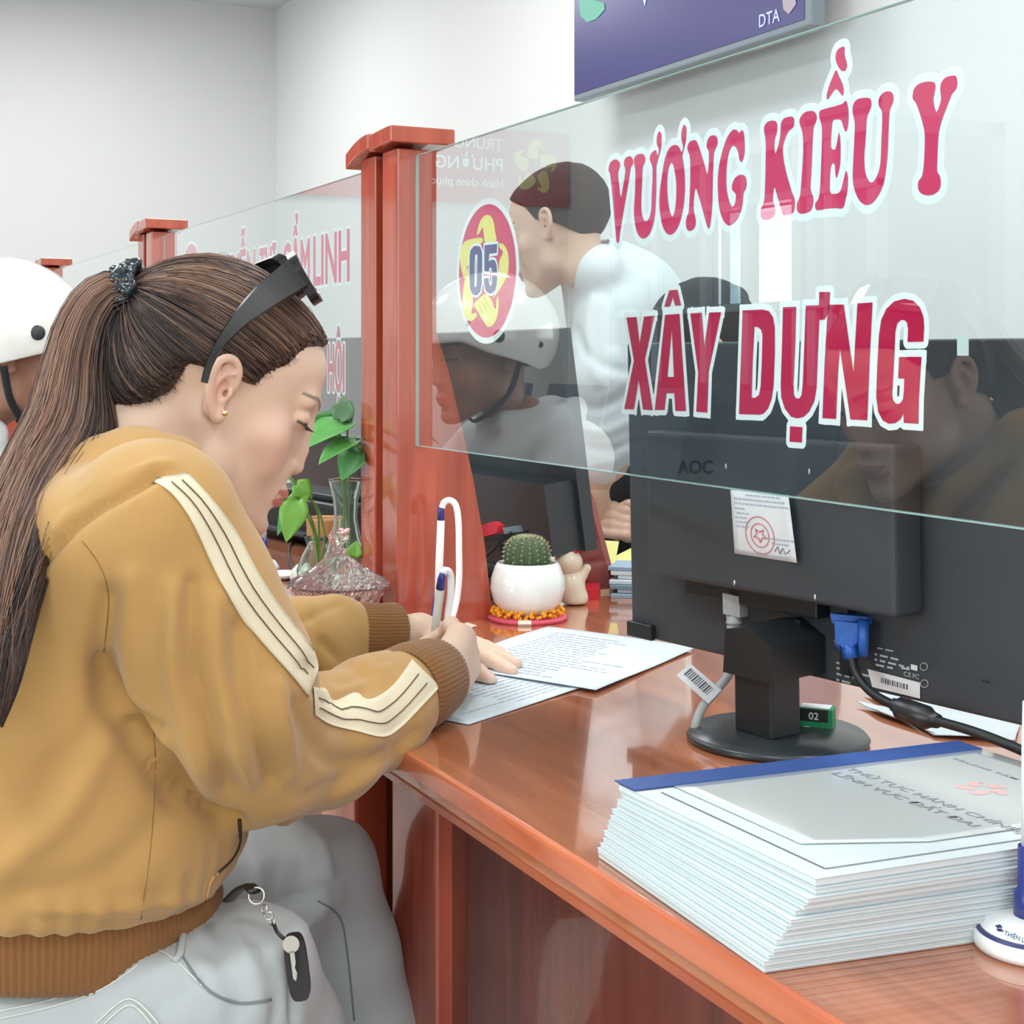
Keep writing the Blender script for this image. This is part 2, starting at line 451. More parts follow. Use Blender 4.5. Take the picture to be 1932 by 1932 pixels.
# customer side wall with the entrance glazing (two openings)
wf = MB()
OP = [(-7.75, -5.70, 0.0, 2.45), (-3.1, -0.3, 0.85, 2.45)]
xs = XW0
for a, b, z0, z1 in OP:
    wf.box(xs, a, YW0 - T, YW0, 0, ZC); wf.box(a, b, YW0 - T, YW0, z1, ZC)
    if z0 > 0: wf.box(a, b, YW0 - T, YW0, 0, z0)
    xs = b
wf.box(xs, XW1, YW0 - T, YW0, 0, ZC)
struct('wall_front', wf, WALLB)
ALU = mat('painted aluminium', rgb(150, 172, 184), 0.35, 0.2)
PG = pane_glass('window glass', (0.93, 0.97, 0.97, 1))
FILMP = mat('frosted film', rgb(152, 172, 184), 0.6)
LOWP = mat('lower door panel', rgb(96, 110, 120), 0.5)
def glazing(name, a, b, z0, z1, cols, transom, film=(), low=0.0):
    root = empty(name, ((a + b) / 2, YW0 - 0.07, z0)); root['kind'] = 'structure'
    o = lambda mb, n, m: mb.build(n, m, root, rel=root.location)
    y0, y1 = YW0 - 0.11, YW0 - 0.03
    fr = MB()
    for u, v, p, q in ((a, b, z1 - 0.06, z1), (a, b, z0, z0 + 0.06), (a, a + 0.06, z0, z1), (b - 0.06, b, z0, z1)):
        fr.box(u, v, y0, y1, p, q, 0.003)
    o(fr, 'window_frame', ALU)
    st = (b - a) / cols
    for i in range(1, cols):
        x = a + st * i; o(MB().box(x - 0.045, x + 0.045, y0 - 0.005, y1 + 0.01, z0, z1, 0.003), 'mullion', ALU)
    o(MB().box(a, b, y0, y1 + 0.006, transom - 0.04, transom + 0.04, 0.003), 'transom', ALU)
    if low: o(MB().box(a, b, y0, y1 + 0.006, low - 0.03, low + 0.03, 0.003), 'middle_rail', ALU)
    for i in range(cols):
        for p, q in (((z0 + 0.06, low - 0.03), (low + 0.03, transom - 0.04)) if low else ((z0 + 0.06, transom - 0.04),)) + ((transom + 0.04, z1 - 0.06),):
            o(MB().box(a + st * i + 0.045, a + st * (i + 1) - 0.045, YW0 - 0.075, YW0 - 0.067, p, q), 'pane', LOWP if q < low else FILMP if (i in film or p > transom) else PG)
    return root
glazing('window_1', *OP[0], 3, 2.0)
glazing('window_2', *OP[1], 4, 2.05)
# street outside: pale ground and a sun-lit pale facade
struct('ground', MB().box(-14, 6, -16, YW0 - T, -0.12, -0.02), mat('pavement', rgb(190, 188, 180), 0.9, var=(3, 0.1)))
fac = MB().box(-16, 8, -12.4, -12, 0, 4.2).build('building', mat('facade', rgb(232, 220, 185), 0.9, var=(0.6, 0.08)))
tagp(fac, 'pale yellow building across the street outside the entrance', 'building')
# ceiling lamps (things)
lampm = mat('lamp diffuser', rgb(255, 255, 250), 0.4, emit=((1, 0.98, 0.94, 1), 3.0)); lampf = mat('lamp frame', rgb(235, 235, 235), 0.4)
l0 = None
for i, (x, y) in enumerate(CEIL_LAMPS):
    if l0 is None:
        l0 = empty('ceiling_light', (x, y, ZC), 0, 'rectangular white ceiling light panel above the counters', 'lamp', 'ceiling light panels')
        f = MB().box(-0.62, 0.62, -0.32, -0.29, -0.05, 0, 0.004).box(-0.62, 0.62, 0.29, 0.32, -0.05, 0, 0.004).box(-0.62, -0.59, -0.3, 0.3, -0.05, 0).box(0.59, 0.62, -0.3, 0.3, -0.05, 0)
        f.build('frame', lampf, l0); MB().box(-0.59, 0.59, -0.29, 0.29, -0.045, -0.03).build('diffuser', lampm, l0)
    else:
        c = copy_tree(l0); c.location = (x, y, ZC)
    (l0 if i == 0 else c)['label'] = 'white ceiling light panel over the %s side, %s from the end wall' % ('customer' if y < 0 else 'staff', ['first', 'second', 'third', 'fourth'][i // 2])

# ---------------------------------------------------------------- the service counter
EY = 0.513                                         # front edge of the counter
TOPW = wood('counter top wood', rgb(160, 92, 60), rgb(200, 126, 86), 0.13, (0.9, 9, 9), 3.2, 1.0)
EDGEW = wood('counter edge wood', rgb(184, 92, 62), rgb(214, 124, 88), 0.2, (0.8, 8, 8), 4, 0.6)
POSTW = wood('post wood', rgb(150, 62, 44), rgb(194, 92, 68), 0.2, (9, 9, 0.8), 3.4, 0.6)
DARKW = wood('dark red wood', rgb(92, 38, 28), rgb(126, 58, 42), 0.24, (9, 9, 0.8), 3.4, 0.5)
counter = empty('service_counter', (-3.2, 0.85, 0), 0, 'long glossy reddish brown wooden service counter with moulded front edge', 'counter')
C0 = counter.location
X0, X1 = -7.2, 0.9
cb = lambda mb, n, m: mb.build(n, m, counter, rel=C0)
cb(MB().box(X0, X1, EY + 0.004, 1.36, CT - 0.03, CT, 0.001), 'worktop', TOPW)
prof = [(EY + 0.004, CT), (EY + 0.001, CT - 0.0015), (EY, CT - 0.004), (EY, CT - 0.019), (EY + 0.003, CT - 0.0215), (EY + 0.006, CT - 0.0225), (EY + 0.007, CT - 0.027), (EY + 0.011, CT - 0.034),
        (EY + 0.019, CT - 0.040), (EY + 0.024, CT - 0.043), (EY + 0.022, CT - 0.0455), (EY + 0.022, CT - 0.052), (EY + 0.026, CT - 0.055), (EY + 0.07, CT - 0.055), (EY + 0.07, CT - 0.03), (EY + 0.006, CT - 0.0295)]
mo = MB(); n = len(prof)
mo.add([(x, y, z) for x in (X0, X1) for y, z in prof], [tuple(range(n)), tuple(reversed(range(n, 2 * n)))] + [(i, i + n, (i + 1) % n + n, (i + 1) % n) for i in range(n)])
cb(mo, 'edge_moulding', EDGEW)
PITCH = 1.457
for k in range(-1, 5):
    g = -1.492 - PITCH * k                          # centre of the open joint between two counter units
    xa, xb = g - PITCH + 0.055, g - 0.055
    if xb < X0 + 0.4 or xa > X1: continue
    xa = max(xa, X0 + 0.02); xb = min(xb, X1 - 0.02)
    for u in (xa, xb - 0.115): cb(MB().box(u, u + 0.115, 0.57, 0.61, 0.004, CT - 0.055, 0.004), 'stile', POSTW)
    cb(MB().box(xa + 0.115, xb - 0.115, 0.572, 0.608, 0.004, 0.12, 0.004), 'bottom_rail', DARKW)
    cb(MB().box(xa + 0.11, xb - 0.11, 0.588, 0.604, 0.10, CT - 0.055, 0.002), 'front_panel', DARKW)
    cb(MB().box(xa, xa + 0.02, 0.61, 1.3, 0.004, CT - 0.031), 'side_panel', DARKW)
    cb(MB().box(xb - 0.02, xb, 0.61, 1.3, 0.004, CT - 0.031), 'side_panel', DARKW)
    cb(MB().box(xb, xb + 0.11, 0.70, 0.715, 0.004, CT - 0.031), 'joint_panel', DARKW)

# ---------------------------------------------------------------- divider posts with double uprights and caps
def make_post(loc, label):
    t = empty('divider_post', loc, 0, label, 'post', 'wooden divider posts along the counter')
    top = 0.640
    MB().box(-0.056, 0, 0, 0.057, 0, top, 0.002).build('upright', POSTW, t)
    MB().box(-0.140, -0.084, 0, 0.057, 0, top, 0.002).build('upright', POSTW, t)
    MB().box(-0.084, -0.056, 0.018, 0.05, 0, top).build('infill_board', DARKW, t)
    # flared board between the uprights, widening to the staff side at its foot
    p = [(-0.002, 0.05, 0.0), (-0.002, 0.142, 0.0), (-0.002, 0.130, 0.10), (-0.002, 0.113, 0.19), (-0.002, 0.094, 0.27), (-0.002, 0.074, 0.345), (-0.002, 0.0555, 0.40), (-0.002, 0.05, 0.40)]
    MB().prism(p, (-0.136, 0, 0)).build('flared_board', POSTW, t)
    for a, b in ((-0.160, -0.072), (-0.068, 0.014)):
        c = MB(); N = 8; A = []; B = []
        for i in range(N + 1):
            s = i / N; x = a + (b - a) * s
            z = top + 0.006 * math.sin(math.pi * 0.5 * (s if a < -0.1 else 1)) - (0.012 * (1 - s) ** 2 if a < -0.1 else 0.004 * (1 - s) ** 2)
            A.append((x, z)); B.append((x, z + 0.022))
        loop = A + B[::-1]; m = len(loop)
        c.add([(x, y, z) for y in (-0.016, 0.078) for x, z in loop], [tuple(range(m)), tuple(reversed(range(m, 2 * m)))] + [(i, i + m, (i + 1) % m + m, (i + 1) % m) for i in range(m)])
        o = c.build('cap', POSTW, t)
        md = o.modifiers.new('bevel', 'BEVEL'); md.width = 0.002; md.segments = 2; md.limit_method = 'ANGLE'
    return t
PX = -1.843
make_post((PX, 0.74, CT), 'reddish wooden double post nearest the camera, left edge of the name screen')
for i, lb in ((1, 'wooden double post behind the writing woman, second along the counter'), (2, 'wooden double post beside the white helmet, third along the counter'), (3, 'wooden double post hidden behind the helmet, far along the counter'), (-1, 'wooden double post at the near end of the counter')):
    make_post((PX - PITCH * i, 0.74, CT), lb)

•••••

=== WHAT YOU NEED TO DO ===
From the listing above, copy every line that holds the string "writing".

=== ANSWER IN FULL ===
Keep writing the Blender script for this image. This is part 2, starting at line 451. More parts follow. Use Blender 4.5. Take the picture to be 1932 by 1932 pixels.
for i, lb in ((1, 'wooden double post behind the writing woman, second along the counter'), (2, 'wooden double post beside the white helmet, third along the counter'), (3, 'wooden double post hidden behind the helmet, far along the counter'), (-1, 'wooden double post at the near end of the counter')):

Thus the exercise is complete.